In the same period Canada spent just over $36 million on Giant, where full remediation work does not even begin until 2020.
Giant, like Tundra, was owned by Royal Oak when the company collapsed and the site became an unwanted federal problem. The full bill for Giant’s clean-up and maintenance – a program of indefinite, certainly decades-long duration – is expected to reach $1 billion in today’s money.
Job opportunities
In total, since 2005, publicly available records state the federal government has spent $810 million on assessment and remediation of contaminated sites in the NWT. (Spending began before 2005 but it is the earliest point to which continuous financial records are readily available,)
That figure does not include costs associated with care and maintenance or monitoring, which – while almost always considerably smaller than the bill for remediation – remain significant.
By comparison, the Northwest Territories received roughly $1.3 billion in guaranteed federal financial support in 2017-18. Work remediating the territory’s contaminated sites since 2005 therefore equates to around two-thirds of a year’s modern federal funding.

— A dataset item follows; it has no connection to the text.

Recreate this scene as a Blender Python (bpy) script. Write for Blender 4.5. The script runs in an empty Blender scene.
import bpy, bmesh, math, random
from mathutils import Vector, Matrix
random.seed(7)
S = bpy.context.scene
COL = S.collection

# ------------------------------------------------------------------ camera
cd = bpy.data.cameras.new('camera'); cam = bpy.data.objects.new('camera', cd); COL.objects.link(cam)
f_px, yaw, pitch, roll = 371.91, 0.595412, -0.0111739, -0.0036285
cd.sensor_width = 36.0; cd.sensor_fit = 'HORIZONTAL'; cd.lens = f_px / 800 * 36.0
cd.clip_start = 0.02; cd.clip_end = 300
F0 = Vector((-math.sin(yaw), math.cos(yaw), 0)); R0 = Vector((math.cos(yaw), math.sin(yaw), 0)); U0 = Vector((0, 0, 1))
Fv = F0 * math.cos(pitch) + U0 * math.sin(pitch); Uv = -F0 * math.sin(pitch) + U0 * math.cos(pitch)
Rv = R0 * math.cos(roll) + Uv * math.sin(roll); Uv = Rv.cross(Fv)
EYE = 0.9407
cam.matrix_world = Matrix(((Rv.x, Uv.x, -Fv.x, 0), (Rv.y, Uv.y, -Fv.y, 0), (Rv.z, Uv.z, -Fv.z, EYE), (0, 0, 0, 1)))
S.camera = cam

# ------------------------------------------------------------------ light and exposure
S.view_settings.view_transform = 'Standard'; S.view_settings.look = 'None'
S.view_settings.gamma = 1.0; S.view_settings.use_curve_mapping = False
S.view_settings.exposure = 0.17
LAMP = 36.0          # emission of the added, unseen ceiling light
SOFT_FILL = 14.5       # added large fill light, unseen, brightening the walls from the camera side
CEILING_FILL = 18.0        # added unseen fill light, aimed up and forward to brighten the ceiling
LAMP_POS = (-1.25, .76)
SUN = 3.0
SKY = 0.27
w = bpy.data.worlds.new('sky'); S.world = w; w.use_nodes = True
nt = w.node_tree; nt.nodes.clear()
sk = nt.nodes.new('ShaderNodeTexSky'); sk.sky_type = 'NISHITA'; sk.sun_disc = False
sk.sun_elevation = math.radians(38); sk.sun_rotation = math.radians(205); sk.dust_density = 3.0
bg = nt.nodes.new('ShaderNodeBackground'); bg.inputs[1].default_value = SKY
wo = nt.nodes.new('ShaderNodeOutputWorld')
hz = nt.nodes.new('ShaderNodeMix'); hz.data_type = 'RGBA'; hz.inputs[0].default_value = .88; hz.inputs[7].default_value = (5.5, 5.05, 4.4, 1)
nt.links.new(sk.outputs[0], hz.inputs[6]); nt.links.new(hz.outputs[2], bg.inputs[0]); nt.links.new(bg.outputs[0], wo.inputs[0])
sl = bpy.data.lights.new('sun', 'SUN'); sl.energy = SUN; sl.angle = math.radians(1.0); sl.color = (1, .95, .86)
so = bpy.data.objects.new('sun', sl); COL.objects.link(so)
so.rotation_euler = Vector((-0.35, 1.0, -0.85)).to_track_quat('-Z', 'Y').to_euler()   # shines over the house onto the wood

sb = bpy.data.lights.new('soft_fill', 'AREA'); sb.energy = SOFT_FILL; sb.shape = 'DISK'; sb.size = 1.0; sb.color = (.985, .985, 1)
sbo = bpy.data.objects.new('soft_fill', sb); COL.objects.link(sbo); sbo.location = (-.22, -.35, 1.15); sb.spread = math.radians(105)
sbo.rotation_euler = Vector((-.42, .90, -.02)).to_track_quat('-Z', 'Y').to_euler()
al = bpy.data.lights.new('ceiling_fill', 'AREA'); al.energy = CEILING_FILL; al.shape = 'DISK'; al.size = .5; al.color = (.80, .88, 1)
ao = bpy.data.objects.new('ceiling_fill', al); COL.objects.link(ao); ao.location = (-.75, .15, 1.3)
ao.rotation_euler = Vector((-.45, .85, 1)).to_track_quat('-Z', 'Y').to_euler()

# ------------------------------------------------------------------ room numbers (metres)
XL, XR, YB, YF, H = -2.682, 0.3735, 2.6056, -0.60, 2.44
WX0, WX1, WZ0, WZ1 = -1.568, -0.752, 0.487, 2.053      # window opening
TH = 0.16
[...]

Looked at another way, the $810 million required over 13 years to protect people and the environment from unregulated past actions is more than the entire price tag of the Mackenzie Valley Highway (for which the territory remains about half a billion dollars short), and would meet more than half the cost of connecting the NWT to the southern grid.
For that money, 24 sites like Tundra are now fully remediated, but dozens more remain either partly cleaned up or barely touched.

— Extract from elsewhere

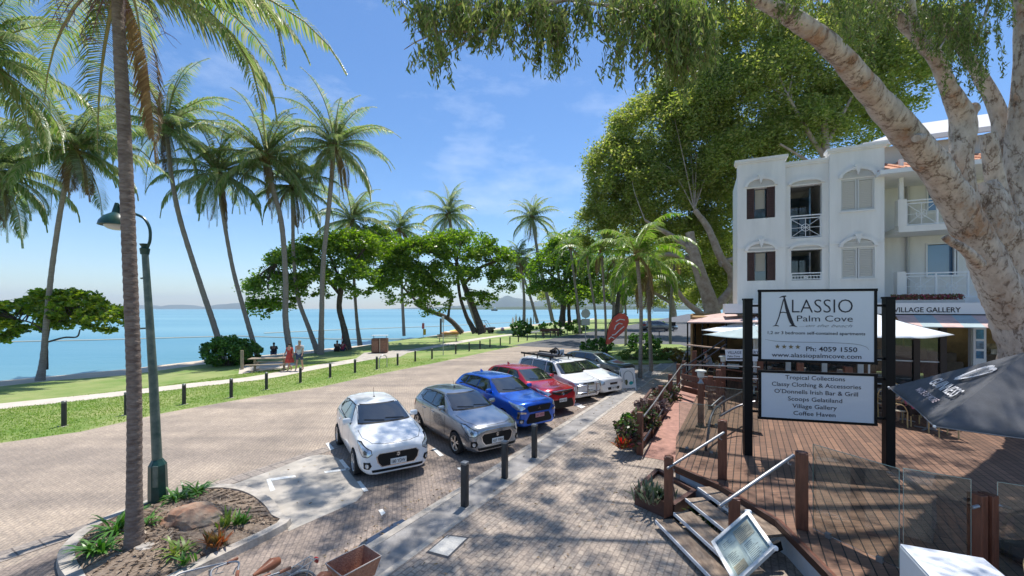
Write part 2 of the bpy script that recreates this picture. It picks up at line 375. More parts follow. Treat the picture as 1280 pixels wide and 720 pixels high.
# kerb: a low step
b = MB(); b.prism([kl(-20, 0)[:2], kl(-20, .16)[:2], kl(30, .16)[:2], kl(30, 0)[:2]], -.05, .07)
o = b.build("kerb", M_kerb); o['kind'] = 'structure'
b = MB(); b.prism([kl(-20, .16)[:2], kl(-20, .78)[:2], kl(30, .78)[:2], kl(30, .16)[:2]], -.05, .062); b.build("pavement_strip", M_conc_d)['kind'] = 'structure'
b = MB(); b.prism([kl(-20, .78)[:2], kl(-20, .90)[:2], kl(30, .90)[:2], kl(30, .78)[:2]], -.05, .066); b.build("pavement_edging", M_kerb)['kind'] = 'structure'
b = MB(); b.prism([kl(-20, .90)[:2], kl(-20, 26)[:2], kl(14, 26)[:2], kl(30, 6)[:2], kl(42, 3.5)[:2], kl(30, .90)[:2]], -.05, .058); b.build("footpath", M_walk)['kind'] = 'structure'
FZ = .058
# concrete path through the lawn
PC = [gp(-600, 570), gp(0, 508), gp(78, 500), gp(155, 491.7), gp(240, 481.5), gp(320, 472.7), gp(395, 459), gp(465, 447), gp(550, 432), gp(605, 422.5), gp(660, 415.7), gp(720, 408)]
PC = [V(p[:3]) for p in smoothpath([p[:] for p in PC], 4)]
ribbon("concrete_path", PC, .78, .006, M_path)
sheet("picnic_pad", [gp(298, 468)[:2], gp(350, 462)[:2], gp(372, 455)[:2], gp(345, 452)[:2], gp(300, 458)[:2]], .009, M_path)
sheet("bin_pad", [gp(440, 452)[:2], gp(500, 446)[:2], gp(520, 436)[:2], gp(455, 441)[:2]], .009, M_conc)
# cross street of dark asphalt and the island with hedges
sheet("side_street", [gp(640, 432)[:2], gp(735, 415.5)[:2], gp(800, 404)[:2], gp(860, 392.5)[:2], gp(960, 393)[:2], gp(960, 420)[:2], gp(930, 440)[:2], gp(830, 440)[:2], gp(730, 437)[:2]], .014, M_asph)
isl = [gp(732, 441), gp(742, 433), gp(790, 431), gp(850, 432), gp(862, 436), gp(850, 446), gp(842, 455), gp(800, 456), gp(762, 456)]
b = MB(); b.prism([p[:2] for p in isl], -.05, .12); b.build("hedge_island", M_grass)['kind'] = 'structure'
# paint
def mark(pts): 
    return [gp(*p)[:2] for p in pts]
b = MB()
for q in [[(333, 600.5), (338, 599), (344, 613.5), (338, 615.5)], [(338, 599), (369, 595), (370, 597.5), (340, 602)],
          [(405, 590), (436, 586.5), (437, 588.5), (406, 592.5)], [(407, 555), (411, 554), (418, 562), (413, 564)],
          [(423.5, 576), (428, 575), (438, 587), (433, 588.5)], [(446, 603), (450.5, 602), (460.5, 614.5), (455, 616)],
          [(473, 639), (478, 637.5), (482, 642.5), (477, 646)], [(540, 562), (544, 561), (555, 570), (550, 571.5)],
          [(571, 586), (575, 585), (580, 588), (576, 590)], [(683, 548), (690, 546), (694, 550), (688, 552)],
          [(612, 540), (616, 539), (627, 548), (622, 549)], [(640, 527), (646, 524), (655, 531), (650, 533)], [(716, 506), (722, 504), (732, 509), (727, 511)]]:
    b.add([(x, y, .022) for x, y in mark(q)], [(0, 1, 2, 3)])
b.build("parking_markings", M_paint)['kind'] = 'structure'
AP = [(262, 612.5), (292, 606), (322, 595), (350, 585), (372, 576), (388, 570.5), (400, 569), (413, 569.5), (424, 574), (435, 588), (454, 614), (453, 620), (445, 628), (361, 665), (352, 650), (342, 632), (320, 618), (296, 611)]
sheet("concrete_apron", mark(AP), .016, M_conc)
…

Records for 2017-18 mention 472 of the NWT’s contaminated sites in some shape or form.
Of those, 47 had simply been identified as warranting attention; 215 had been submitted for historical review, whereby all archived information about the site is brought together; 34 were undergoing some form of testing; 99 were being classified or reclassified according to their level of contamination; 47 were awaiting the development of a plan to clean them up; eight were actively receiving remediation work; and 12 were ready for final sampling and reporting.
The one advantage of this legacy is employment, as jobs in mining and heavy industry are replaced by jobs undoing their damage.

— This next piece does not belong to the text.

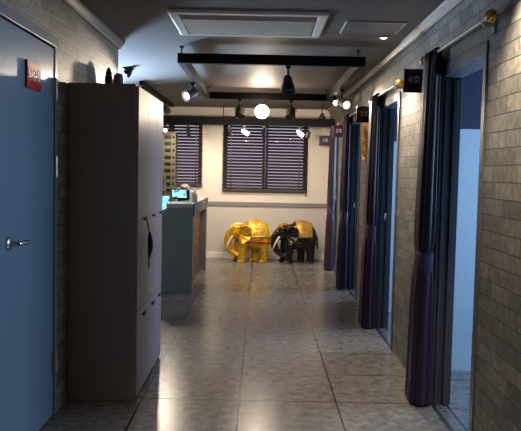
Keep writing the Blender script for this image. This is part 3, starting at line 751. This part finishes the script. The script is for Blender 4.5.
# rear bar
spot((-.285, FY1, 2.195), FZ0, (.05, -.5, -1), 'unlit lamp under the rear bar, left of the glowing bulb', M['lampdark'], M['lensoff'], .062, .14)
spot((.35, FY1, 2.195), FZ0, (-.1, -.5, -1), 'unlit lamp under the rear bar, right of the glowing bulb', M['lampdark'], M['lensoff'], .062, .14)
t = thing('track_spotlight', (-.01, FY1, FZ0), 'round glowing white bulb lamp facing the viewer under the rear bar', 'spotlight', 'track spotlights')
MB().box(-.022, .022, -.03, .03, -.03, -.0005).build('adapter', M['lampblack'], t, bevel=.003)
MB().tube([(0, 0, -.03), (0, .005, -.085)], .012, 12).build('stem', M['lampblack'], t, smooth=True)
MB().ball((0, -.02, -.15), .078, 24).build('bulb', mat('glowing_bulb', (255, 240, 220), .4, emit=(255, 234, 208), estr=105), t, smooth=True)
mb = MB(); mb.lathe([(.02, .075), (.055, .06), (.084, .02), (.09, -.02), (.086, -.02), (.080, .018), (.05, .055), (.02, .07)], (0, -.02, -.15), 28, 'Y'); mb.build('shade', M['lampblack'], t, smooth=True)
# left bar
p, a, h = spot((FX0+.005, 7.25, 2.22), FZ0, (-.75, -.75, -.45), 'lit brushed metal cylinder spotlight on the left bar of the frame', M['lampmetal'], M['lenswarm'], .06, .16)
beam(p, (-.465, -2.35, -.24), 95, 24, WARM, off=.16)
# right bar, two
p, a, h = spot((FX1-.02, 8.3, 2.27), FZ0, (.2, -1, -.35), 'small lit spotlight on the right bar, left of the white one', M['lampblack'], M['bulb'], .04, .11)
p, a, h = spot((FX1-.01, 7.60, 2.20), FZ0, (.5, -.95, -.45), 'white lit cylinder spotlight on the right bar near the wall', M['white'], M['lenswarm'], .05, .17)
beam(p, (.42, -.95, -.35), 26, 75, WARM2, off=.14)
# far beam
FL = [(-.50, 'leftmost lamp under the far beam, dark, at the left edge of the wide blind', M['lampblack'], M['lensoff'], (.3, .4, -1), 0),
      (-.27, 'white lit lamp under the far beam, left half of the wide blind', M['white'], M['lenswarm'], (.9, .1, -.55), 1),
      (.02, 'dim lamp under the middle of the far beam', M['lampblack'], M['lensoff'], (.2, .5, -1), 1),
      (.56, 'white lit lamp under the far beam, right part of the wide blind', M['white'], M['lenswarm'], (.85, .1, -.65), 1),
      (.70, 'dark lamp under the far beam close to the right white one', M['lampblack'], M['lensoff'], (-.2, .5, -1), 0),
      (-1.47, 'lit lamp under the far beam beside the cabinet edge', M['lampblack'], M['bulb'], (.2, -1, -.1), 0),
      (-1.12, 'dark lamp under the far beam in front of the left blind', M['lampblack'], M['lensoff'], (.1, .5, -1), 1)]
for x, lab, m, ln, aim, on in FL:
    p, a, h = spot((x, TY, 2.035), TZ0, aim, lab, m, ln, .034, .12)
t = spot((-1.42, 10.45, 2.33), CZ-.05, (.5, -.4, -.6), 'grey lamp at the far end of the ceiling rail over the counter', M['lampmetal'], M['lensoff'], .05, .13)
t = spot((-1.42, 8.5, 2.36), CZ-.05, (-.5, .2, -.8), 'dark lamp at the near end of the ceiling rail over the counter', M['lampblack'], M['lensoff'], .045, .12)

# light of the lamps, and one unseen downlight added as fill
for x in (-1.3, -.3, .55): beam((x, TY-.10, 2.10), (0, .75, -1.0), 11.5*K, 130, WARM2, .9, .06, .05)
for x in (-.28, .35): beam((x, FY1-.03, 2.10), (0, .9, -.6), 20*K, 140, WARM2, .8, .06, .06)
beam((.896, 5.40, CZ-.012), (.12, -.1, -1), 36*K, 78, WARM, .8, .025, 0)
beam((.896, 3.0, CZ-.012), (.0, -.0, -1), 26*K, 95, WARM, .7, .025, 0)
beam((.896, 0.6, CZ-.012), (.0, -.0, -1), 17*K, 95, WARM, .7, .025, 0)  # unseen downlight, added to lift the area near the camera
beam((-1.42, 10.3, 2.28), (.3, -.4, -.6), 18*K, 120, WARM2, .8, .05, .05)

def area(name, loc, look, sx, sy, power, col):
    l = bpy.data.lights.new(name, 'AREA'); l.shape = 'RECTANGLE'; l.size = sx; l.size_y = sy; l.energy = power; l.color = col
    o = bpy.data.objects.new(name, l); C.objects.link(o); o.location = loc
    o.rotation_mode = 'QUATERNION'; o.rotation_quaternion = Vector(look).normalized().to_track_quat('-Z', 'Y')
    return o
for y in (2.5, 4.72, 6.92, 9.12, 11.15):                        # daylight through the windows of the side rooms
    area('room_window_light', (3.26, y, 1.6), (-1, -.12, 0), .75, 1.15, ROOM_P*(.3 if y < 3 else 1), COOL)
lw = area('reception_window_light', (RL+.06, 9.5, 1.35), (2.4, -3.2, 1.85), 1.0, .9, LEFT_P, COOL); lw.data.spread = math.radians(38)

w = bpy.data.worlds.new('World'); bpy.context.scene.world = w; w.use_nodes = True
bg = w.node_tree.nodes['Background']; bg.inputs[0].default_value = lin((206, 200, 226)); bg.inputs[1].default_value = .55

# ------------------------------------------------------------------ camera
F, PITCH, ROLL = 710, math.radians(3.59), math.radians(1.2)
cam = bpy.data.cameras.new('Camera'); co = bpy.data.objects.new('Camera', cam); C.objects.link(co)
cam.sensor_fit = 'HORIZONTAL'; cam.sensor_width = 36; cam.lens = 36*F/521; cam.clip_start = .05
f0 = Vector((0, math.cos(PITCH), -math.sin(PITCH))); r0 = Vector((1, 0, 0)); u0 = Vector((0, math.sin(PITCH), math.cos(PITCH)))
r = r0*math.cos(ROLL)+u0*math.sin(ROLL); u = u0*math.cos(ROLL)-r0*math.sin(ROLL)
mtx = Matrix((r, u, -f0)).transposed().to_4x4(); mtx.translation = (0, 0, 1.45); co.matrix_world = mtx
sc = bpy.context.scene; sc.camera = co
sc.view_settings.view_transform = 'Standard'; sc.view_settings.look = 'None'; sc.view_settings.gamma = 1; sc.view_settings.exposure = .8
sc.view_settings.use_curve_mapping = False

A graphic presented to Yellowknife city councillors by Giant Mine’s remediation team, and subsequently shared online by Councillor Adrian Bell, shows 300 or more full-time jobs are expected to be created by the project for a period of several years in the early 2020s. Giant’s remediation has more than once been characterized by local politicians as equivalent to a small mine opening.
Alive to this benefit, the federal government included the following line in Minister LeBlanc’s Tundra Mine statement: “This project provided important training opportunities for local community members that enabled them to participate in the local economy and manage their land.”
With tens of contaminated sites still to be addressed, that training may prove useful for decades to come.